→ Exercise brief: Pictures in the entries below are excluded; copy only the lines from the one containing "Model this scene" to the one containing "COL = SC.collection", both included.

** Begin Records for this task **

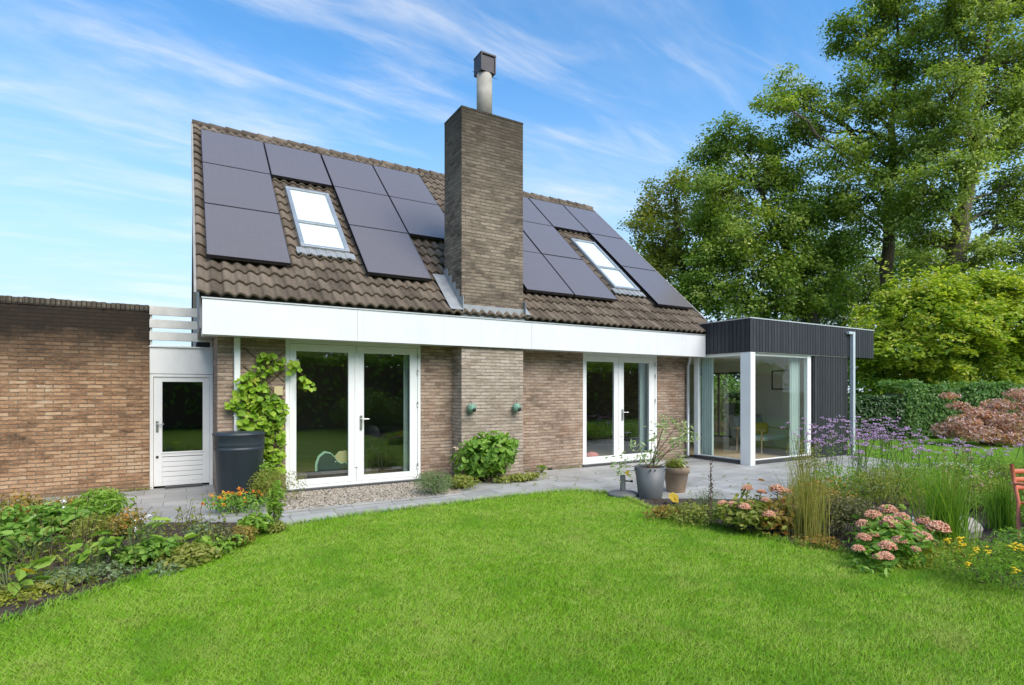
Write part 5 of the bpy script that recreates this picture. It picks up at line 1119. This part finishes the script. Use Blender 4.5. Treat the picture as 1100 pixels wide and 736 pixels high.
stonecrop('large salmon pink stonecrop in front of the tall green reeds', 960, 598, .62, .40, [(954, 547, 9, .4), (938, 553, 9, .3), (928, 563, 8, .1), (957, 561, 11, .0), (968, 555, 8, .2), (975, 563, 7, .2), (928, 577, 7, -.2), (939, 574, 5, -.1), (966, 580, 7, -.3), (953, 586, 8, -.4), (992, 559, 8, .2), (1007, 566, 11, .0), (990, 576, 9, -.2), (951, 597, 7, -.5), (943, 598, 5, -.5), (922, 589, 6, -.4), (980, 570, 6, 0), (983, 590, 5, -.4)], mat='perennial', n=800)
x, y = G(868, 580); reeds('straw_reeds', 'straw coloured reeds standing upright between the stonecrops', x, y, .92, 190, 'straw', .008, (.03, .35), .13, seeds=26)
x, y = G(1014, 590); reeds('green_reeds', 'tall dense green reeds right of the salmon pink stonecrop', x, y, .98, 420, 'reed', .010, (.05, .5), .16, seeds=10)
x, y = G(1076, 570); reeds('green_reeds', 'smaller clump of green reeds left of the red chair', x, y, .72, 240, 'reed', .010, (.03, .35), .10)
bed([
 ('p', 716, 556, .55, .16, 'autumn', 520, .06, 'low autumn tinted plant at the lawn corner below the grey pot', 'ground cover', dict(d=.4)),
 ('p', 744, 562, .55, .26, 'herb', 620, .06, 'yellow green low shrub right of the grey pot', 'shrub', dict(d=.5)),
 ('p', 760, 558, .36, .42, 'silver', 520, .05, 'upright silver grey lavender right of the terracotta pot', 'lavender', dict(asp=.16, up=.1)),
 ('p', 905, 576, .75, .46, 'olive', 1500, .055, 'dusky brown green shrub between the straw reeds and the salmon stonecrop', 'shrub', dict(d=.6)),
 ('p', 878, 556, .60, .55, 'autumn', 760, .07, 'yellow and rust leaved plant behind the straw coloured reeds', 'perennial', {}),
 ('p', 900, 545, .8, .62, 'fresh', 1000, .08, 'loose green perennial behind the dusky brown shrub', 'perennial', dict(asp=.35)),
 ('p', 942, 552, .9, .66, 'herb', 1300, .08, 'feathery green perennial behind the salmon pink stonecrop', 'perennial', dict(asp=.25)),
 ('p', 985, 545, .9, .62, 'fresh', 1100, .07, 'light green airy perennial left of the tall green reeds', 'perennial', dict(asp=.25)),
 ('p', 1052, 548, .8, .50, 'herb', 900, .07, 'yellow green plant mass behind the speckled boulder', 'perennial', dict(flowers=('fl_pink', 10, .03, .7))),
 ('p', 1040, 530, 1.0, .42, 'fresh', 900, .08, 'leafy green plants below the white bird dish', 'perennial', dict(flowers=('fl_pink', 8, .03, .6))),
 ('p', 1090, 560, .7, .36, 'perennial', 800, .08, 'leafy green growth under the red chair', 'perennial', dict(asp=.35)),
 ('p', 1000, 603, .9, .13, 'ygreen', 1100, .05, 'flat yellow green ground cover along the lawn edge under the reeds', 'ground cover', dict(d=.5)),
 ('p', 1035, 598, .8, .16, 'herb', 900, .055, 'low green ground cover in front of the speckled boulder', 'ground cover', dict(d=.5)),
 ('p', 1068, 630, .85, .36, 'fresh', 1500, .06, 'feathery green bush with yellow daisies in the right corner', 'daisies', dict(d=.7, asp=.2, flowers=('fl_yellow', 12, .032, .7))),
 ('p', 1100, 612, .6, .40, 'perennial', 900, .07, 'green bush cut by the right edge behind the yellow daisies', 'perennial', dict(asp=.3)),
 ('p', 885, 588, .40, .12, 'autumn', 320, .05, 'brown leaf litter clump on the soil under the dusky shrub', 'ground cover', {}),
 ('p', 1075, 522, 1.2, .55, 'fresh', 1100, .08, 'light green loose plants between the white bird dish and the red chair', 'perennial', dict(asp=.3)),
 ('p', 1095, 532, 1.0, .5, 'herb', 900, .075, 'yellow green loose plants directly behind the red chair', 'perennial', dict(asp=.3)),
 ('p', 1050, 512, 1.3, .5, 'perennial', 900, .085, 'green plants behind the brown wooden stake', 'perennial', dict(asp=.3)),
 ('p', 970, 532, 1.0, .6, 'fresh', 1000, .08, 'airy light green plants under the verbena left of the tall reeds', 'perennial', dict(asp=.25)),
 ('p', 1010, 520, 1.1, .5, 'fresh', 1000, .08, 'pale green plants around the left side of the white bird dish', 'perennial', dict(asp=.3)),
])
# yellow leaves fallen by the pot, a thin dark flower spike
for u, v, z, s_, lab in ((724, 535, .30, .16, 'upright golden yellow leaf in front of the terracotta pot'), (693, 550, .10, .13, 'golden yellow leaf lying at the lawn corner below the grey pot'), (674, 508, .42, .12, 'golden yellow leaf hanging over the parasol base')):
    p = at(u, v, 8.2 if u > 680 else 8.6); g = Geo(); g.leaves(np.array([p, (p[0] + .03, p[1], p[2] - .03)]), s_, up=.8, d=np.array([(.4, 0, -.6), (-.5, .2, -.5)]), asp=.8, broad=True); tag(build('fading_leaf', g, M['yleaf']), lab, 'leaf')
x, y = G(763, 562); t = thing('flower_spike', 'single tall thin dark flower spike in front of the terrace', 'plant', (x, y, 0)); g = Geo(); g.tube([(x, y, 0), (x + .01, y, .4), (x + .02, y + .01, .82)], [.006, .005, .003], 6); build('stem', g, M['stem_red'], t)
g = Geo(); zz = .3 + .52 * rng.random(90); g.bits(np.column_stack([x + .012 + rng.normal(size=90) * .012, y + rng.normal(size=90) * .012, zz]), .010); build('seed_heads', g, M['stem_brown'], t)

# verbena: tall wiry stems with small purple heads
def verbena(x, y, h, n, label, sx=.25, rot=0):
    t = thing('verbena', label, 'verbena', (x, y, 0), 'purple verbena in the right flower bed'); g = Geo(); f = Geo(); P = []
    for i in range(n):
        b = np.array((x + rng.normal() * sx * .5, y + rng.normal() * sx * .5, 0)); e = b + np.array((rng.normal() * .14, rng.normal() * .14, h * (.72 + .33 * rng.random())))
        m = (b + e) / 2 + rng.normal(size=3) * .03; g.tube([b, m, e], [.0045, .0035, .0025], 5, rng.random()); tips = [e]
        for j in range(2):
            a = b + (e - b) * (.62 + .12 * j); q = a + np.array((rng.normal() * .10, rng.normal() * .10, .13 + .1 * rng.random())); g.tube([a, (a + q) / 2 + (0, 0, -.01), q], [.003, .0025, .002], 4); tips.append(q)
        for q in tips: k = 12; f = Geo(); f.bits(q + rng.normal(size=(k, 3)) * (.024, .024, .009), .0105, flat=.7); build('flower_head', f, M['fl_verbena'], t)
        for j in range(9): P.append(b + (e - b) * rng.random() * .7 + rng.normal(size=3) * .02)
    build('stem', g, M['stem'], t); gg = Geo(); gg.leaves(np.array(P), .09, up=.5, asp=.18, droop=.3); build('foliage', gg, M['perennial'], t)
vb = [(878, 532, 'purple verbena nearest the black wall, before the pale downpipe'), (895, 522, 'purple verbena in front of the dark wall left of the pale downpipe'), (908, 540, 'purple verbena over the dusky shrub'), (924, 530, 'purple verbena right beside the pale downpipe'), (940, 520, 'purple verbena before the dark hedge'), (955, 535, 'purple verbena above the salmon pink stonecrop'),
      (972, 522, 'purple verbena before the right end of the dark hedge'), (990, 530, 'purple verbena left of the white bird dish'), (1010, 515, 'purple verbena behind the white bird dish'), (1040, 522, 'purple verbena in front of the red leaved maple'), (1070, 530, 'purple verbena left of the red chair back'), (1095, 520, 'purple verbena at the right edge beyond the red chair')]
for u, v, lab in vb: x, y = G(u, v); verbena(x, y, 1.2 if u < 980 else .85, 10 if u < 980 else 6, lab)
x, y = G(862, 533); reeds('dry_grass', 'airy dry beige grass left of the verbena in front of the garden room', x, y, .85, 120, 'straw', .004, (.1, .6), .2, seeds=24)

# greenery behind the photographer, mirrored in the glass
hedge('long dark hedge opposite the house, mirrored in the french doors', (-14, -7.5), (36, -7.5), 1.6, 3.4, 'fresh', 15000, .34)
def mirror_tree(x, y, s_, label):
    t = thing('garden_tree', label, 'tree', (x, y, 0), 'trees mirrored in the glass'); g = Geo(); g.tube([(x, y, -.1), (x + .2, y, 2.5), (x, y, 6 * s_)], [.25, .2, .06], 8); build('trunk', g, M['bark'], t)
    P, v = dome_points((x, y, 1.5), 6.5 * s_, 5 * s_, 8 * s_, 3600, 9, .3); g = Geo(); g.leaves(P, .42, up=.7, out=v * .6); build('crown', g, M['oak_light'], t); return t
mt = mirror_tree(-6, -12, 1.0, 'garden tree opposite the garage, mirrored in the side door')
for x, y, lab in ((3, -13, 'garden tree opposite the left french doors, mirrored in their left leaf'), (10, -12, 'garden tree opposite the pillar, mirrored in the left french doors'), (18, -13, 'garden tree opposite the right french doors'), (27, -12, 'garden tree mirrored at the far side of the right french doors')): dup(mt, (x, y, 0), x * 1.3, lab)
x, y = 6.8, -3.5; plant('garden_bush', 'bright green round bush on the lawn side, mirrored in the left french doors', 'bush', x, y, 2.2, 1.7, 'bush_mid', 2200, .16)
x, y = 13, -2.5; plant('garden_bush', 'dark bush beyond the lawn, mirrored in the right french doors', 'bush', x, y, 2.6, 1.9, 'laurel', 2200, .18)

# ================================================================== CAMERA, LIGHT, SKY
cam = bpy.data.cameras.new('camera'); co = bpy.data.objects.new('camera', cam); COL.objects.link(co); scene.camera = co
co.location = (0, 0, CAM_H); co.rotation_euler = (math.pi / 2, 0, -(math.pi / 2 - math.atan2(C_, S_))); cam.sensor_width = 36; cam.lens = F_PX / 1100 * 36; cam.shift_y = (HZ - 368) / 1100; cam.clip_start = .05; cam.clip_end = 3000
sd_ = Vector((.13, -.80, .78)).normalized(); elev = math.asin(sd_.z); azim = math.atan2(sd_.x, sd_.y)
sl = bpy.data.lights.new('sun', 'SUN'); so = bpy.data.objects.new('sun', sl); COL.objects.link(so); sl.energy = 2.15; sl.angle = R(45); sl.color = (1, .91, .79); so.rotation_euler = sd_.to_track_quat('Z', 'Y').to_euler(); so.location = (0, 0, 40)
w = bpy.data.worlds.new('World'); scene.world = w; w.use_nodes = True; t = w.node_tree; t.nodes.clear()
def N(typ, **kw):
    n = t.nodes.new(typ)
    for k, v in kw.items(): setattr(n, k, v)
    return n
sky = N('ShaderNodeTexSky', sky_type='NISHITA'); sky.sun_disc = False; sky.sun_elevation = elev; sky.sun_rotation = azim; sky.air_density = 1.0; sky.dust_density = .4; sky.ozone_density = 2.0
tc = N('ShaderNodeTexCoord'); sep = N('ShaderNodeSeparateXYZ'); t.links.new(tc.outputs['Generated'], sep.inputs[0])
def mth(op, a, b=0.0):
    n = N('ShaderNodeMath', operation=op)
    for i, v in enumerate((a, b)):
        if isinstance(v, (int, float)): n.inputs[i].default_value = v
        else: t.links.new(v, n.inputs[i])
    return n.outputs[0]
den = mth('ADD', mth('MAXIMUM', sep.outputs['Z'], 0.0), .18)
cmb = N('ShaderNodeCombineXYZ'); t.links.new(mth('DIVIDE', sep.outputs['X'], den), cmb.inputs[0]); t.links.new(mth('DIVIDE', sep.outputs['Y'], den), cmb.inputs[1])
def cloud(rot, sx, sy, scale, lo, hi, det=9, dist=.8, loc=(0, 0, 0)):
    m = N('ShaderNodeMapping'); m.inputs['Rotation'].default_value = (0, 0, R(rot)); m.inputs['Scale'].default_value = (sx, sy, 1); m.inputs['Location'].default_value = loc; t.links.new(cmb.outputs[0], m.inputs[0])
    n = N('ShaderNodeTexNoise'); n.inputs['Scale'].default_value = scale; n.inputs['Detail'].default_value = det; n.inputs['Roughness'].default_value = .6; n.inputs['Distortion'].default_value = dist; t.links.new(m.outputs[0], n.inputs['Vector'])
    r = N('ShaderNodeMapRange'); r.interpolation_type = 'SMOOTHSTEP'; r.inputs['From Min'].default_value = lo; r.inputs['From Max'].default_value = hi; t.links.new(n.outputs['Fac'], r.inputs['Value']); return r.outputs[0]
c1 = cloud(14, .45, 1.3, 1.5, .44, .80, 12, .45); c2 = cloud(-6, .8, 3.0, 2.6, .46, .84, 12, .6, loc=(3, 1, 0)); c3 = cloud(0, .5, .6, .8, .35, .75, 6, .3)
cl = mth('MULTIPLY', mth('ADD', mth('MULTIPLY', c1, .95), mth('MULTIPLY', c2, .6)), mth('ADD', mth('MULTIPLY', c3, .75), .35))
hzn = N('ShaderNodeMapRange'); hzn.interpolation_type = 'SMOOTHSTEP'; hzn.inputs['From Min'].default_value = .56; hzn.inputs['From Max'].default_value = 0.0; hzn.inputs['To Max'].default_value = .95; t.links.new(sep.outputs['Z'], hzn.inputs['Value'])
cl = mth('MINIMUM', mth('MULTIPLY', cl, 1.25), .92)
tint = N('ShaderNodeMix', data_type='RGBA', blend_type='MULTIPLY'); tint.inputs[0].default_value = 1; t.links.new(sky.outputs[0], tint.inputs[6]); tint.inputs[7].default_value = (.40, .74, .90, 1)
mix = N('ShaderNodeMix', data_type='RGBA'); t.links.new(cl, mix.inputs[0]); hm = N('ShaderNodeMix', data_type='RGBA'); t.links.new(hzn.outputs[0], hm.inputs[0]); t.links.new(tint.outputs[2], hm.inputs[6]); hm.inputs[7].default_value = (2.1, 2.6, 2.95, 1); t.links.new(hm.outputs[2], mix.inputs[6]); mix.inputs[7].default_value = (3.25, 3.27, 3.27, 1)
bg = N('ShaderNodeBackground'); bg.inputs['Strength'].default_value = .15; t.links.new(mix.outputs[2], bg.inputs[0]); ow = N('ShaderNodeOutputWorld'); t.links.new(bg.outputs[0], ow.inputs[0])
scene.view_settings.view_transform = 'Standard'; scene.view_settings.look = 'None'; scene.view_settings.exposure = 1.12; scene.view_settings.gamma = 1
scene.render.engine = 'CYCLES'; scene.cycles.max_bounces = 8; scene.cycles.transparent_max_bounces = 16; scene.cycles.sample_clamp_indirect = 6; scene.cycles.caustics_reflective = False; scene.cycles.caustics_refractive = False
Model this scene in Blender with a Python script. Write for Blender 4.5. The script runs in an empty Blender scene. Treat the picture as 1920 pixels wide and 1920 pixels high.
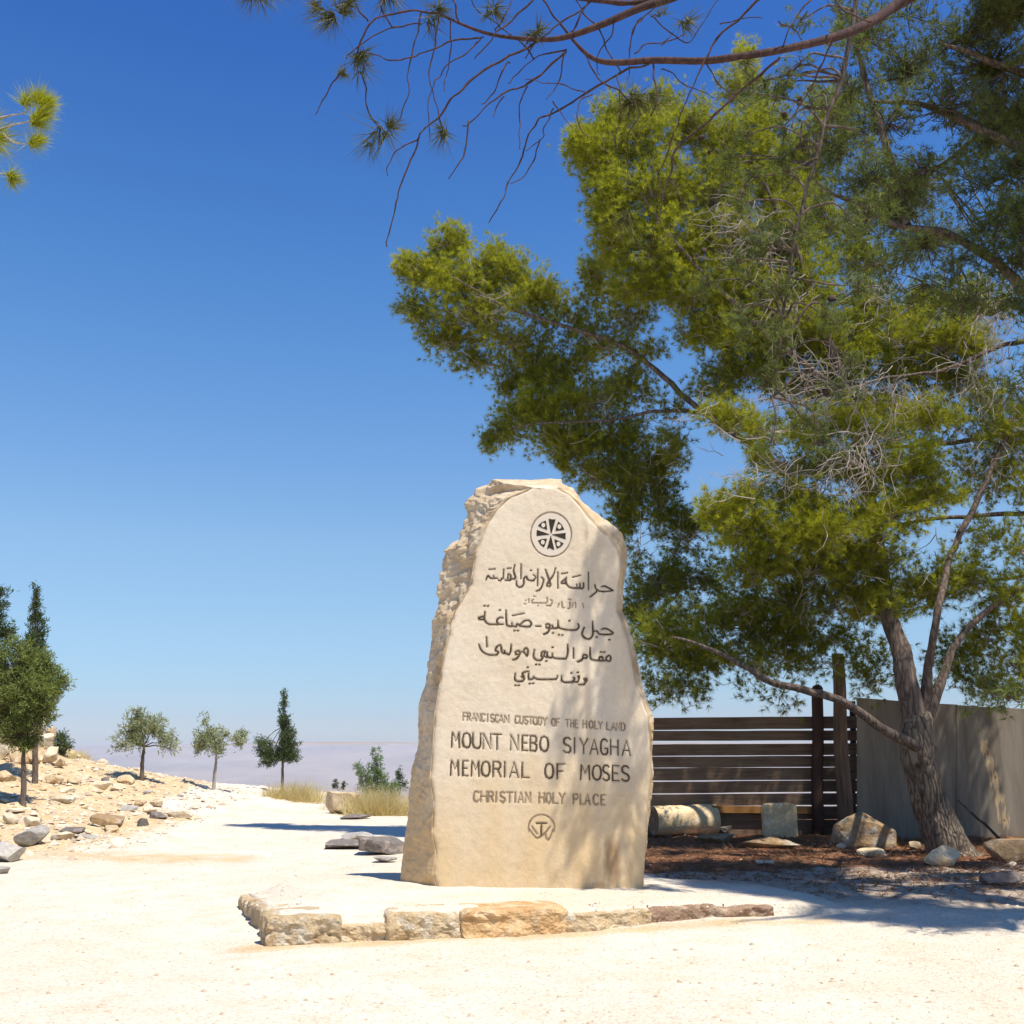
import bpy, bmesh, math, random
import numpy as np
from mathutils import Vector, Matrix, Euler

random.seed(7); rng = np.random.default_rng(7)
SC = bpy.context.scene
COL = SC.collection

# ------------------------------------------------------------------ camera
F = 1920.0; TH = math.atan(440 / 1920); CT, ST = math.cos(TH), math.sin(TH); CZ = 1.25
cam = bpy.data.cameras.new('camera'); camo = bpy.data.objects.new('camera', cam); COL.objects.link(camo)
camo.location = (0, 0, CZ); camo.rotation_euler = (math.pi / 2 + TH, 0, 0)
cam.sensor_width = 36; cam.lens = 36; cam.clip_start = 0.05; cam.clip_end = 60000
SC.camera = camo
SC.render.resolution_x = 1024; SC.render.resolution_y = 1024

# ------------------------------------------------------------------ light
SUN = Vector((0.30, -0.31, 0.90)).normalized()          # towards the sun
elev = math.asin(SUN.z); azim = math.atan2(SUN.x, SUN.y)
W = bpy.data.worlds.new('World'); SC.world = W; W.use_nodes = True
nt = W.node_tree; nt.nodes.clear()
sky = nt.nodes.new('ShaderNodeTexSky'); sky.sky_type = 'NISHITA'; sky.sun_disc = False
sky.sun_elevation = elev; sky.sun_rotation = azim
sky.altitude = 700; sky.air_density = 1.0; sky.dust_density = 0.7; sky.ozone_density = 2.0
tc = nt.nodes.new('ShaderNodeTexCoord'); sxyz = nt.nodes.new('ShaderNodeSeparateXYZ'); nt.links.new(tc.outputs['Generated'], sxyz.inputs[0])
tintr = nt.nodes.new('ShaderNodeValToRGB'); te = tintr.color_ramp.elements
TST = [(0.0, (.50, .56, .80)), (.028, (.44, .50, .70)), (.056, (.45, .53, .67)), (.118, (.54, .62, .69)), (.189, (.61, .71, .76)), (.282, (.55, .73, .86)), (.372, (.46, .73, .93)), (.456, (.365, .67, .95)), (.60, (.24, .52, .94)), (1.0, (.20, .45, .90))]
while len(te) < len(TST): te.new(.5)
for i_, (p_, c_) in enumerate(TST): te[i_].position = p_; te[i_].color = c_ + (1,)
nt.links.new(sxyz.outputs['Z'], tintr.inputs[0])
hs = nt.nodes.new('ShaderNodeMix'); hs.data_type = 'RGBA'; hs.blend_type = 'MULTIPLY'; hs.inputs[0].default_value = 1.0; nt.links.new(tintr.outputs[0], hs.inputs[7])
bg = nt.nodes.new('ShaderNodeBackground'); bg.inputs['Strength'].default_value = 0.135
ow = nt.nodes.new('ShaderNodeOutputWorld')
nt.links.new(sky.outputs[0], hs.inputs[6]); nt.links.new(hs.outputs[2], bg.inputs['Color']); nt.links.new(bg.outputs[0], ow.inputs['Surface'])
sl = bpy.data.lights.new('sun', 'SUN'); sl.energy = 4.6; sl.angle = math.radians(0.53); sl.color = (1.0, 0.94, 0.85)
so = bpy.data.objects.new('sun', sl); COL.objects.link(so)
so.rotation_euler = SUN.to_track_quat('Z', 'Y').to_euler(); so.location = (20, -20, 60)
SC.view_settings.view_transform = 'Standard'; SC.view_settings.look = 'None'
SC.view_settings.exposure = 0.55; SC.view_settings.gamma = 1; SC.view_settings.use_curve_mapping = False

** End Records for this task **

→ Answer to this task:
Model this scene in Blender with a Python script. Write for Blender 4.5. The script runs in an empty Blender scene. Treat the picture as 1920 pixels wide and 1920 pixels high.
import bpy, bmesh, math, random
import numpy as np
from mathutils import Vector, Matrix, Euler

random.seed(7); rng = np.random.default_rng(7)
SC = bpy.context.scene
COL = SC.collection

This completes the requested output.